Yobins resent exclusion from ST bill

[ Tongam Rina ]
ITANAGAR, Jan 5: Two Yobin organizations have expressed disappointment at the exclusion of the Yobin tribe from The Constitution (Scheduled Tribes) Order (Amendment) Bill 2018 to be introduced in Parliament.
The bill, which was approved by the union cabinet chaired by Prime Minister Narendra Modi on 2 January, seeks revision in the list of the Scheduled Tribes (ST) of Arunachal Pradesh.
The union tribal affairs ministry and the National Commission for Scheduled Tribes (NCST) have already asked the state government to restore the ST status of the community.
“Exclusion of Yobin from the current APST Bill is a mystery and a matter of grief. It must be corrected before the bill turns into an act,” said Yobin Tribe Fundamental Rights Forum general secretary Avia Ngwazah and Yobin Welfare Society vice president Tifusa Yobin in a joint statement.
“In Arunachal Pradesh, only the Yobin tribe has suffered ST atrocities more than any other tribe, and Yobin dwells along international boundary areas. Therefore, it is expedient that the little-known tribe in the remotest Northeast India villages has a clear constitutional identity,” the statement read.
Though they were recognized as APST in 1979, the recognition was withdrawn shortly afterwards. It was restored again, but halted yet again in March 2017, thanks to a faulty notification issued in February 2015 by the state government. However, following directives from the union tribal affairs ministry and the NCST, the Arunachal government started issuing ST certificates to the Yobins in December 2018.
Member of Parliament Ninong Ering has also requested Prime Minister Narendra Modi to revise the recent cabinet decision and include the Yobin tribe in the ST list.
“It is the duty of a government to provide voice to the voiceless and to do justice with the Yobins and realize the slogan of Sabka saath, sabka vikas,” Ering wrote in a letter sent to the PM on 3 January.

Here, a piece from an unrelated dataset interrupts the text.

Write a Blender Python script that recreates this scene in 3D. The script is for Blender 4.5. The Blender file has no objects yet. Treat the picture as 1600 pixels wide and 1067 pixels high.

The state cabinet had taken a decision to grant ST status to the Yobin tribe on 4 February, 2015. Two days later, the social justice & empowerment and tribal affairs (SJETA) department issued a notification proclaiming the tribe as an ST of the state. But the notification came under the scrutiny of the central government as it violated laid down provisions of the Indian constitution.
After the notification had been issued, the union tribal affairs ministry wrote back to the Arunachal Pradesh chief secretary in April 2015, stating that notification of the Yobin tribe as an ST was not in accordance with the provisions of Article 342 (2) of the constitution and therefore the notification may be withdrawn.
An order was issued on 25 January, 2017, by the SJETA department, wherein it said that the “state cabinet in its meeting held on 4 January, 2017, had approved for cancellation of the notification (No Secy (SW)/SC/St (IN-EX-99/Pt-II, dated 06-02-2015), regarding the ‘Yobin Tribe’ as Scheduled Tribe of Arunachal Pradesh.”
The cabinet decision led to mass denial of ST certificates to the tribe since March 2017, even though the Centre had specifically said that responsibility for issuance and verification of ST certificates rests with the state government.
The Centre directed the Arunachal government in July to include the tribe in the state’s ST list, saying the Yobin and any other tribe “inhabiting in Arunachal Pradesh is inclusive tribe and no separate amendments are required in terms of Article 342 (2) of the constitution of India.”
In a letter addressed to the state’s SJETA ministry, the Centre observed that the Yobin tribe does not figure among the 16 tribes.
“The words ‘all tribes in the state including’ are indicative that the list of STs in Arunachal Pradesh is an open-ended one, which means that all indigenous tribes in the state are included, besides those listed in 16 tribes that were enumerated as per the Constitution (Scheduled Tribes) Order, 1950 (Part XVIII),” it said.
It was only on 5 December, 2018, that the rights of the tribe, which inhabits the Da-Wo-Di valley, popularly known as Vijaynagar, were restored.